L'intellettuale vive la "fragilità" del dubbio perchè è consapevole che l'incertezza della realtà dipende dalla incertezza di ogni persona umana. Detto questo, l'intellettuale sa che l'incertezza è un dato costitutivo della persona e della realtà, potremmo dire un dato "naturale" e che con essa bisogna fare i conti, anzitutto culturalmente.
L'incertezza non può essere cancellata come un errore ma va vissuta come una grande potenzialità. Nel primo caso, infatti, negheremmo a noi stessi ciò che siamo, introducendo la categoria della "certezza" come fondante e fondamentale del e nel nostro agire personale e comune. Certezza che vorremmo applicare a tutti gli ambiti della convivenza, senza alcuna problematizzazione nelle contraddizioni dei mondi-della-vita.
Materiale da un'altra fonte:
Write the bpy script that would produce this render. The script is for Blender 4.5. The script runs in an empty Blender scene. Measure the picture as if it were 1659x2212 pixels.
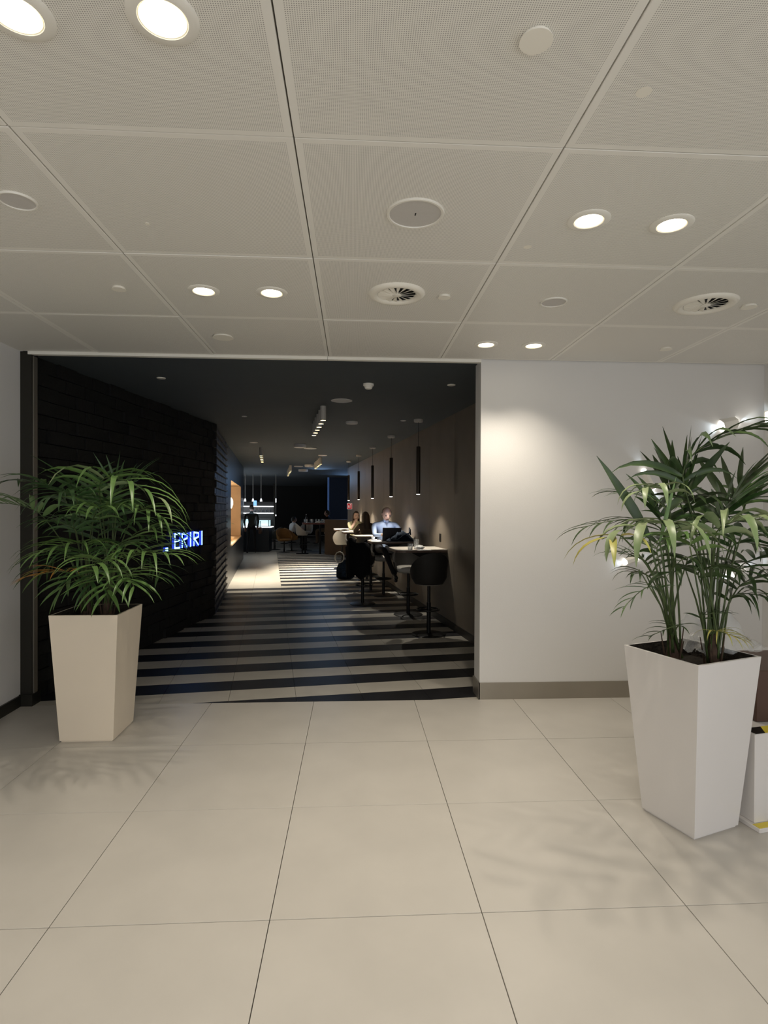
import bpy, bmesh, math, random
from mathutils import Vector, Matrix
R = math.radians
sc = bpy.context.scene
col = sc.collection

# ------------------------------------------------------------------ camera
H = 1.538                      # camera height
CEIL = 2.731                   # ceiling height
F = 1231.25
def cam_axes(y=.0542, p=-.0071, r=.004):
    fwd = Vector((math.sin(y)*math.cos(p), math.cos(y)*math.cos(p), math.sin(p)))
    r0 = Vector((math.cos(y), -math.sin(y), 0)); u0 = r0.cross(fwd)
    return math.cos(r)*r0+math.sin(r)*u0, -math.sin(r)*r0+math.cos(r)*u0, fwd
RT, UP, FW = cam_axes()
cd = bpy.data.cameras.new('camera'); cam = bpy.data.objects.new('camera', cd); col.objects.link(cam)
cd.sensor_fit = 'HORIZONTAL'; cd.sensor_width = 36; cd.lens = F/1659*36; cd.clip_start = .05
cam.matrix_world = Matrix(((RT.x, UP.x, -FW.x, 0), (RT.y, UP.y, -FW.y, 0), (RT.z, UP.z, -FW.z, H), (0, 0, 0, 1)))
sc.camera = cam
# ------------------------------------------------------------------ world, exposure
w = bpy.data.worlds.new('world'); sc.world = w; w.use_nodes = True
w.node_tree.nodes['Background'].inputs[0].default_value = (.90, .93, .98, 1)
w.node_tree.nodes['Background'].inputs[1].default_value = 1.55
sc.view_settings.view_transform = 'Standard'; sc.view_settings.look = 'None'
sc.view_settings.exposure = 0; sc.view_settings.gamma = 1; sc.view_settings.use_curve_mapping = False
WARM = (1, .90, .755)
def light(kind, name, loc, power, color, rot=(0, 0, 0), size=.05, angle=90, blend=.5, parent=None):
    l = bpy.data.lights.new(name, kind); l.energy = power; l.color = color
    if kind == 'SPOT': l.spot_size = R(angle); l.spot_blend = blend; l.shadow_soft_size = size
    elif kind == 'AREA': l.size = size; l.shape = 'DISK'
    else: l.shadow_soft_size = size
    o = bpy.data.objects.new(name, l); col.objects.link(o); o.location = loc; o.rotation_euler = rot
    if parent: o.parent = parent
    return o
DOWN_POWER = 32
# lamps of the hall that continue overhead and behind the camera
for (x, y) in [(-.64, -.36), (1.15, .54), (-.64, -2.15), (1.15, -1.25), (2.9, -.4), (2.9, -2.2), (-2.0, .5), (1.15, -3.0)]:
    light('AREA', 'hall_lamp_light', (x, y, CEIL-.03), 4, WARM, size=.3)

# ------------------------------------------------------------------ frame helpers
def ray(px, py, Y):            # point of the pixel ray at depth Y
    d = RT*((px-829.5)/F)-UP*((py-1106)/F)+FW
    t = Y/d.y
    return Vector((d.x*t, Y, H+d.z*t))
def atz(px, py, z):
    d = RT*((px-829.5)/F)-UP*((py-1106)/F)+FW
    t = (z-H)/d.z
    return Vector((d.x*t, d.y*t, z))
TH = math.atan2(.1416, .99)    # the lounge is turned against the hall
def W(u, v, z=0): return Vector((u*.99-v*.1416, 4.71+u*.1416+v*.99, z))
def UV(p): return (p.x*.99+(p.y-4.71)*.1416, (p.y-4.71)*.99-p.x*.1416)
def on_u(px, py, u):           # pixel ray meets the lounge plane u = const
    d = RT*((px-829.5)/F)-UP*((py-1106)/F)+FW
    t = (u+4.71*.1416)/(d.x*.99+d.y*.1416)
    return Vector((d.x*t, d.y*t, H+d.z*t))

# ------------------------------------------------------------------ materials
def mat(name, c, rough=.5, metal=0, emit=None, es=0, noise=0, nscale=6, bump=0, bscale=60, spec=.5, trans=0, alpha=1, sheen=0):
    m = bpy.data.materials.new(name); m.use_nodes = True; nt = m.node_tree; b = nt.nodes['Principled BSDF']
    b.inputs['Base Color'].default_value = (*c, 1); b.inputs['Roughness'].default_value = rough
    b.inputs['Metallic'].default_value = metal; b.inputs['Specular IOR Level'].default_value = spec
    if trans: b.inputs['Transmission Weight'].default_value = trans
    if alpha < 1: b.inputs['Alpha'].default_value = alpha
    if sheen: b.inputs['Sheen Weight'].default_value = sheen
    if emit: b.inputs['Emission Color'].default_value = (*emit, 1); b.inputs['Emission Strength'].default_value = es
    tc = nt.nodes.new('ShaderNodeTexCoord')
    if noise:
        n = nt.nodes.new('ShaderNodeTexNoise'); n.inputs['Scale'].default_value = nscale; n.inputs['Detail'].default_value = 4
        nt.links.new(tc.outputs['Object'], n.inputs['Vector'])
        r = nt.nodes.new('ShaderNodeValToRGB'); r.color_ramp.elements[0].position = .3; r.color_ramp.elements[1].position = .7
        r.color_ramp.elements[0].color = (*[x*(1-noise) for x in c], 1); r.color_ramp.elements[1].color = (*[min(1, x*(1+noise)) for x in c], 1)
        nt.links.new(n.outputs['Fac'], r.inputs['Fac']); nt.links.new(r.outputs['Color'], b.inputs['Base Color'])
    if bump:
        n = nt.nodes.new('ShaderNodeTexNoise'); n.inputs['Scale'].default_value = bscale
        nt.links.new(tc.outputs['Object'], n.inputs['Vector'])
        k = nt.nodes.new('ShaderNodeBump'); k.inputs['Strength'].default_value = bump; k.inputs['Distance'].default_value = .01
        nt.links.new(n.outputs['Fac'], k.inputs['Height']); nt.links.new(k.outputs['Normal'], b.inputs['Normal'])
    return m
M = {}
M['tile'] = mat('beige_porcelain', (.55, .52, .47), .36, noise=.045, nscale=3)
M['tile_b'] = mat('beige_porcelain_lounge', (.50, .47, .41), .4, noise=.06, nscale=5)
M['tile_d'] = mat('charcoal_porcelain', (.014, .014, .016), .42, noise=.2, nscale=6)
M['grout'] = mat('dark_grout', (.04, .035, .03), .9)
M['white_wall'] = mat('white_wall_paint', (.74, .725, .70), .6, bump=.05, bscale=150, noise=.01, nscale=2)
M['ceil_back'] = mat('ceiling_void', (.16, .15, .13), .9)
M['white_metal'] = mat('white_metal', (.88, .85, .77), .45)
M['flush'] = mat('white_cover', (.92, .88, .78), .5)
M['grille'] = mat('grey_speaker_grille', (.60, .575, .545), .6, noise=.03, nscale=200)
M['steel'] = mat('brushed_steel', (.36, .33, .28), .38, metal=.75, noise=.05, nscale=3)
M['black'] = mat('black_paint', (.006, .006, .006), .6)
M['brick'] = mat('black_brick', (.003, .0028, .0026), .7, noise=.4, nscale=14, bump=.4, bscale=40)
M['darkmetal'] = mat('dark_metal', (.03, .028, .022), .4, metal=.5)
M['dark_gloss'] = mat('dark_lacquer', (.025, .028, .032), .28, noise=.2, nscale=2)
M['lounge_ceil'] = mat('dark_blue_grey_ceiling', (.050, .062, .070), .75, noise=.05, nscale=2)
M['greige'] = mat('brown_wall_panel', (.175, .145, .112), .55, noise=.08, nscale=3)
M['pot_cream'] = mat('cream_planter', (.80, .70, .56), .35, noise=.015, nscale=3)
M['pot'] = mat('white_planter', (.74, .71, .685), .28, noise=.015, nscale=3)
M['soil'] = mat('soil', (.02, .015, .01), .95, noise=.5, nscale=40, bump=1, bscale=60)
M['lamp_white'] = mat('lamp_lens', (1, 1, 1), .5, emit=(1, .90, .70), es=9)
M['reflector'] = mat('lamp_reflector', (.8, .76, .6), .3, emit=(1, .85, .5), es=1.0)
M['tube_white'] = mat('off_white_tube', (.5, .47, .42), .5)
M['bronze'] = mat('bronze_tube', (.05, .038, .028), .35, metal=.5)
M['lens_cool'] = mat('cool_lens', (1, 1, 1), .5, emit=(1, .97, .9), es=6)
M['lens_amber'] = mat('amber_lens', (1, .9, .7), .5, emit=(1, .78, .38), es=7)
M['table'] = mat('pale_table_top', (.70, .64, .56), .35)
M['table_edge'] = mat('brown_table_edge', (.11, .07, .05), .45)
M['shell'] = mat('dark_brown_upholstery', (.011, .009, .007), .7)
M['pad'] = mat('grey_upholstery', (.42, .40, .36), .75)
M['black_metal'] = mat('black_metal', (.008, .008, .008), .4, metal=.4)
M['brown_board'] = mat('brown_board', (.075, .035, .02), .45, noise=.12, nscale=5)
M['partition'] = mat('brown_partition', (.10, .06, .03), .55, noise=.1, nscale=4)
M['pier'] = mat('brown_black_brick', (.035, .026, .02), .5, noise=.4, nscale=14, bump=.4, bscale=40)
M['navy'] = mat('navy_wall', (.012, .028, .075), .6)
M['blue_post'] = mat('glowing_blue_post', (.1, .2, .5), .5, emit=(.15, .32, .8), es=.10)  # slim post at the blue wall's edge, with an added glow
M['wood'] = mat('honey_wood', (.72, .52, .31), .5, noise=.08, nscale=3)
M['globe'] = mat('glowing_globe', (1, 1, 1), .4, emit=(1, .92, .75), es=6)
M['red'] = mat('red_sign', (.55, .02, .025), .5, emit=(.8, .03, .05), es=.25)
M['signwhite'] = mat('sign_white', (.8, .8, .8), .5, emit=(1, .9, .9), es=.25)
M['neon'] = mat('neon_face', (1, 1, 1), .4, emit=(.33, .72, 1), es=2.4)
M['neon_side'] = mat('neon_blue_side', (.1, .15, 1), .4, emit=(.02, .07, 1), es=.55)
M['glass'] = mat('clear_glass', (.95, .97, .98), .05, trans=.85)
M['paper'] = mat('white_paper', (.93, .92, .90), .7)
M['screen'] = mat('dark_laptop', (.03, .03, .034), .4)
M['lit_screen'] = mat('lit_screen', (.5, .7, 1), .5, emit=(.6, .7, 1), es=1.6)
M['menu_blue'] = mat('blue_menu_screen', (.3, .55, .9), .5, emit=(.22, .50, .95), es=1.1)
M['menu_pale'] = mat('pale_menu_screen', (.6, .65, .7), .5, emit=(.4, .45, .52), es=.6)
M['shelf_light'] = mat('lit_shelf', (1, 1, 1), .5, emit=(.92, .96, 1), es=2.2)
M['case'] = mat('lit_display_case', (.8, .95, 1), .5, emit=(.52, .80, .88), es=1.1)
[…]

Direi che abbiamo scelto questa strada, spingendo senza pensiero auto-critico e critico su un modello globalizzato e, in esso, sul modello democratico.
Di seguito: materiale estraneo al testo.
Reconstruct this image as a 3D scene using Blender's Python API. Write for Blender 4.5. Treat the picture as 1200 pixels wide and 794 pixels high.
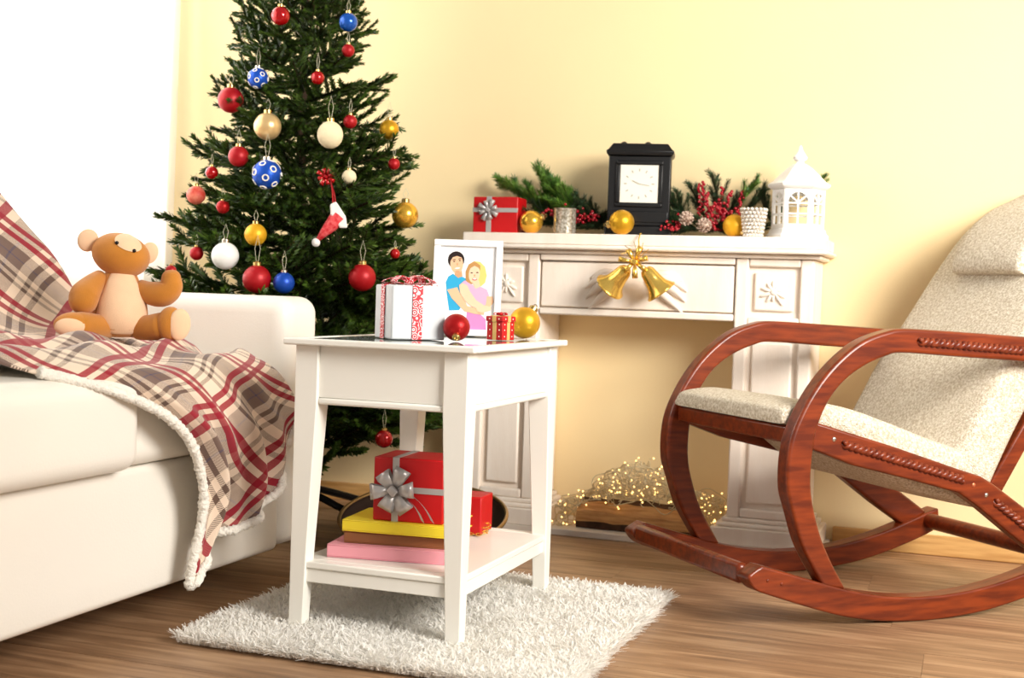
import bpy, bmesh, math, random
import numpy as np
from mathutils import Vector, Matrix, Euler
random.seed(7); rng = np.random.default_rng(11)
PI = math.pi
scene = bpy.context.scene
for o in list(bpy.data.objects): bpy.data.objects.remove(o)
COL = scene.collection

# ------------------------------------------------------------------ camera
F_PX, PSI, PIT, ROL, HC = 1522.0, .3427, .0341, .0340, .6943
fw = Vector((-math.sin(PSI)*math.cos(PIT), math.cos(PSI)*math.cos(PIT), -math.sin(PIT)))
rt = Vector((math.cos(PSI), math.sin(PSI), 0)); up = rt.cross(fw)
rt, up = math.cos(ROL)*rt + math.sin(ROL)*up, -math.sin(ROL)*rt + math.cos(ROL)*up
cd = bpy.data.cameras.new('camera'); cam = bpy.data.objects.new('camera', cd); COL.objects.link(cam)
M4 = Matrix((rt, up, -fw)).transposed().to_4x4(); M4.translation = Vector((0, 0, HC)); cam.matrix_world = M4
cd.sensor_width = 36; cd.lens = 36*F_PX/1200; cd.clip_start = .02
cd.dof.use_dof = True; cd.dof.focus_distance = 2.75; cd.dof.aperture_fstop = 5.6
scene.camera = cam

# ------------------------------------------------------------------ world, lights, exposure
w = bpy.data.worlds.new('world'); scene.world = w; w.use_nodes = True
w.node_tree.nodes['Background'].inputs[0].default_value = (1, .97, .92, 1)
w.node_tree.nodes['Background'].inputs[1].default_value = .28
def area(name, loc, target, sx, sy, power, col):
    l = bpy.data.lights.new(name, 'AREA'); l.shape = 'RECTANGLE'; l.size = sx; l.size_y = sy
    l.energy = power; l.color = col
    o = bpy.data.objects.new(name, l); COL.objects.link(o); o.location = loc
    o.rotation_euler = (Vector(target)-Vector(loc)).to_track_quat('-Z', 'Y').to_euler()
    return o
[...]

Sia chiaro; globalizzazione e democrazia sono, di principio, processi positivi ma, sottolineiamo, processi. Intenderli come modelli significa "dogmatizzarli", renderli in qualche modo non discutibili come "verità in sè"; e questo approccio, unito al nostro "pensiero lineare", ci sta conducendo alla degenerazione. Il mondo, come non mai, ha bisogno di "pensiero complesso".